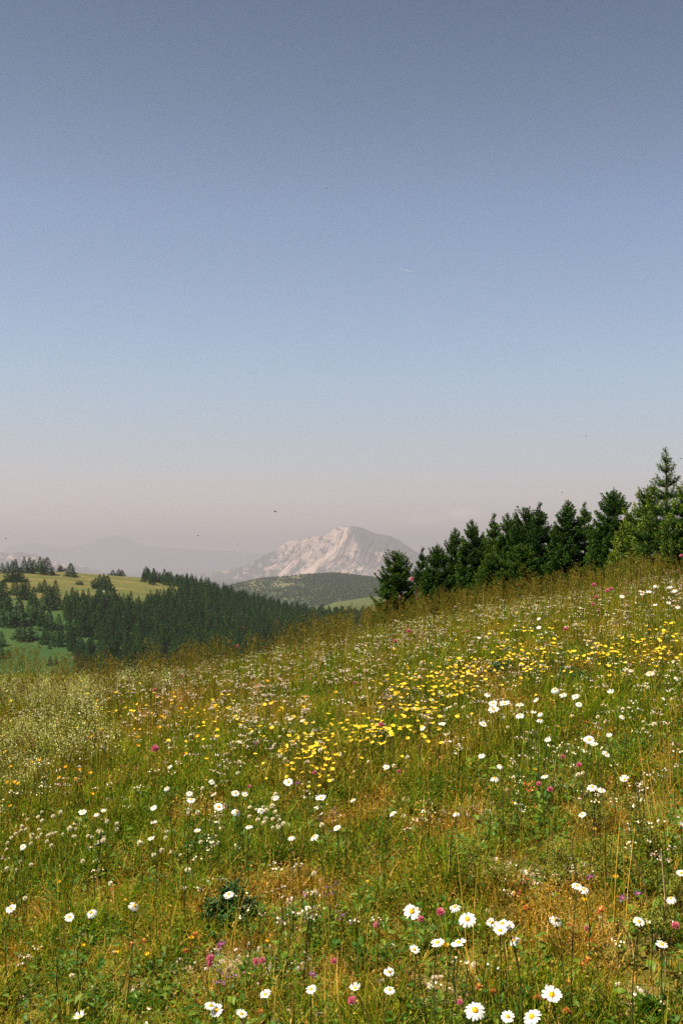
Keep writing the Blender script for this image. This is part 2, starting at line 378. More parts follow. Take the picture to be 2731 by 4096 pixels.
ridgeC = [RM(*p) for p in [(700, 690), (850, 645), (960, 600), (1060, 586), (1120, 574), (1190, 565), (1300, 560), (1500, 562)]]
hillC = hill_patch('small_pasture_hill', ridgeC, 2500, 500, M_PASTURE, 'small sunlit pasture between the forest and the lone spruce', 300, 520, -100, nu=90, nd=40, bump=3,
                   dryf=lambda px, py, X, Y: np.full_like(X, .5))

MOUNT = [(-300, 520), (-150, 465), (0, 412), (60, 403), (100, 395), (200, 385), (250, 372), (290, 362), (350, 345), (420, 310), (460, 285), (500, 265), (560, 240), (600, 205), (640, 183), (675, 177), (684, 163), (700, 165), (716, 171), (722, 182), (745, 170), (770, 157), (800, 152), (830, 148), (870, 143), (900, 135), (920, 118), (940, 105), (965, 92), (980, 90), (1010, 80), (1040, 75), (1070, 80), (1100, 83), (1150, 95), (1190, 115), (1230, 130), (1270, 137), (1300, 142), (1340, 152), (1370, 165), (1410, 190), (1440, 210), (1500, 250), (1560, 290), (1700, 350), (1900, 420), (2100, 500)]
def mountain(name, prof, conv, D0, depth, zbase, mat, label, nu, nd, maskf, rough=1.0):
    rid = [conv(*p) for p in prof]
    px0, px1 = rid[0][0], rid[-1][0]
    pxs = np.linspace(px0, px1, nu); s = np.concatenate([np.linspace(0, 1, nd), np.linspace(1.03, 1.8, nd // 4)])
    PX_, S = np.meshgrid(pxs, s, indexing='ij'); u = (PX_ - W_PX / 2) / F_PX
    zr = CAM.z + tan_of(pl(rid, PX_)) * D0
    Sc = np.clip(S, 0, 1)
    prof_ = .62 * Sc + .38 * sstep(.62, .97, Sc)            # scree slope below, cliffs above
    z = zbase + (zr - zbase) * prof_
    d = D0 + (S - 1) * depth
    z = np.where(S > 1, zr - (zr - zbase) * ((S - 1) / .8) ** 1.5, z)
    hh = (zr - zbase)
    # gullies: ridged noise that runs down and to the left like the couloirs
    q = (PX_ - px0) / K / 1.0 + (1 - Sc) * 190
    gul = 1 - np.abs(2 * fbm(q / 42., Sc * 1.4, 4) - 1)
    gul2 = 1 - np.abs(2 * fbm(q / 13., Sc * 3, 3) - 1)
    amp = hh * .075 * rough * sstep(0, .12, Sc) * sstep(1.0, .86, Sc)
    d = d - amp * 1.6 * (gul - .6) - amp * .55 * (gul2 - .6)
    z = z + hh * .05 * sstep(0, .2, Sc) * sstep(1.0, .9, Sc) * (fbm(q / 60., Sc * 16, 4) - .5) + hh * .10 * sstep(0, .2, Sc) * sstep(1, .85, Sc) * (fbm(q / 110., Sc * 3, 4) - .5)
    X = d * u / np.sqrt(1 + u * u); Y = d / np.sqrt(1 + u * u)
    px, py = proj(X, Y, z)
    rock, scree = maskf(px, py, gul, Sc)
    o = grid_obj(name, np.stack([X, Y, z], -1), [mat], {'rock': rock, 'scree': scree}); tag(o, label, 'mountain', kind='structure'); return o
def seg_mask(x, y, pts, w0, w1):
    best = np.zeros_like(x)
    n = len(pts) - 1
    for i in range(n):
        (x0, y0), (x1, y1) = pts[i], pts[i + 1]
        t = np.clip(((x - x0) * (x1 - x0) + (y - y0) * (y1 - y0)) / ((x1 - x0) ** 2 + (y1 - y0) ** 2), 0, 1)
        dd = np.hypot(x - x0 - t * (x1 - x0), y - y0 - t * (y1 - y0)); w = w0 + (w1 - w0) * (i + t) / n
        best = np.maximum(best, np.clip(1.3 - dd / w, 0, 1))
    return best
def mask_main(px, py, gul, S):
    x = (px / K - 780) * 1.7043; y = (py / K - 2060) * 1.7043
    n = fbm(x / 26, y / 26, 5, .6); st = fbm((x + y * 1.15) / 11, (y - x * .3) / 90, 4, .6)
    # shoulder right of the summit: vegetation, with its shade painted in dark
    right = sstep(1030, 1085, x - (y - 80) * .34 + 60 * (n - .5)) * sstep(400, 330, y + 90 * (n - .5))
    rock = (1 - right) * sstep(.43, .56, n + .035 + .12 * np.exp(-((y - 210) / 90) ** 2))
    low = sstep(215, 300, y - (x - 700) * .05)
    rock = rock * (1 - .75 * low * sstep(.50, .40, st))
    patch = np.exp(-((x - 1260) / 140) ** 2 - ((y - 290) / 45) ** 2) + .7 * np.exp(-((x - 1450) / 90) ** 2 - ((y - 310) / 30) ** 2)
    rock = np.maximum(rock, patch * sstep(.45, .6, n))
    left = sstep(600, 520, x + 50 * (n - .5))
    rock = rock * (1 - left) + left * sstep(.52, .64, n) * (.3 + .7 * np.exp(-((x - 280) / 120) ** 2 - ((y - 400) / 40) ** 2) + .6 * np.exp(-((x - 520) / 70) ** 2 - ((y - 350) / 60) ** 2)).clip(0, 1)
    scr = seg_mask(x, y, [(1028, 95), (1025, 150), (990, 210), (930, 260), (850, 320), (760, 395), (690, 430)], 9, 30)
    scr = np.maximum(scr, seg_mask(x, y, [(790, 255), (700, 305), (640, 350), (590, 415)], 16, 34) * sstep(.38, .55, st + .06))
    scr = np.maximum(scr, seg_mask(x, y, [(900, 270), (850, 330), (790, 400)], 8, 20) * sstep(.42, .55, st + .04))
    scr = np.maximum(scr, seg_mask(x, y, [(1150, 370), (1080, 380), (1000, 400), (950, 410)], 9, 14) * sstep(.4, .5, n + .05))
    scr = np.maximum(scr, seg_mask(x, y, [(560, 340), (520, 360), (480, 372)], 5, 12) * .8)
    ledge = seg_mask(x, y, [(1140, 265), (1080, 275), (1000, 290)], 10, 10) * .6 * sstep(.4, .6, n)
    return np.clip(rock, 0, 1), np.clip(np.maximum(scr * sstep(.28, .5, st + .08), ledge), 0, 1)
mountain('limestone_mountain', MOUNT, RM, 18500, 1850, -300, M_MOUNT, 'pale limestone mountain with cliffs, scree chutes and a dark shoulder', 900, 260, mask_main)
def mask_left(px, py, gul, S):
    x, y = px / K * 3.136, (py / K - 2180) * 3.136
    n = fbm(x / 60, y / 25, 4, .6)
    r = sstep(.42, .6, n) * (np.exp(-((y - 175 - (x - 250) * .12) / 40) ** 2)) * sstep(-200, 0, x + 400)
    return np.clip(r * 1.3, 0, 1), np.zeros_like(px)
LEFTM = [(-900, 190), (-500, 130), (-200, 118), (0, 108), (60, 105), (130, 118), (210, 105), (280, 108), (350, 118), (450, 135), (520, 160), (580, 190), (640, 225), (760, 228), (850, 238), (950, 262), (1050, 280), (1200, 320), (1350, 352), (1500, 400), (1700, 480)]
mountain('limestone_plateau', LEFTM, RZ, 19500, 1850, -300, M_MOUNT, 'low hazy plateau with a band of pale cliffs behind the pasture trees', 300, 90, mask_left, .6)
FAR1 = [(-500, 260), (-300, 200), (-120, 190), (0, 188), (30, 170), (90, 152), (150, 145), (200, 152), (260, 165), (330, 165), (400, 150), (450, 130), (500, 117), (540, 110), (580, 117), (620, 140), (660, 155), (720, 162), (800, 168), (900, 172), (1000, 178), (1150, 186), (1300, 200), (1500, 215), (1800, 250), (2100, 230), (2500, 260), (2900, 280)]
zmask = lambda px, py, g, S: (np.zeros_like(px), np.zeros_like(px))
mountain('hazy_mountain_range', FAR1, R1, 41000, 3500, -300, M_RANGE, 'faint blue mountain range almost lost in the haze', 300, 50, zmask, .5)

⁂

Your task is to return the lines above, from the first one up to and including the line containing "dryf=lambda px, py, X, Y: np.full_like(X, .5))", minus any pictures.

(The solution):
Keep writing the Blender script for this image. This is part 2, starting at line 378. More parts follow. Take the picture to be 2731 by 4096 pixels.
ridgeC = [RM(*p) for p in [(700, 690), (850, 645), (960, 600), (1060, 586), (1120, 574), (1190, 565), (1300, 560), (1500, 562)]]
hillC = hill_patch('small_pasture_hill', ridgeC, 2500, 500, M_PASTURE, 'small sunlit pasture between the forest and the lone spruce', 300, 520, -100, nu=90, nd=40, bump=3,
                   dryf=lambda px, py, X, Y: np.full_like(X, .5))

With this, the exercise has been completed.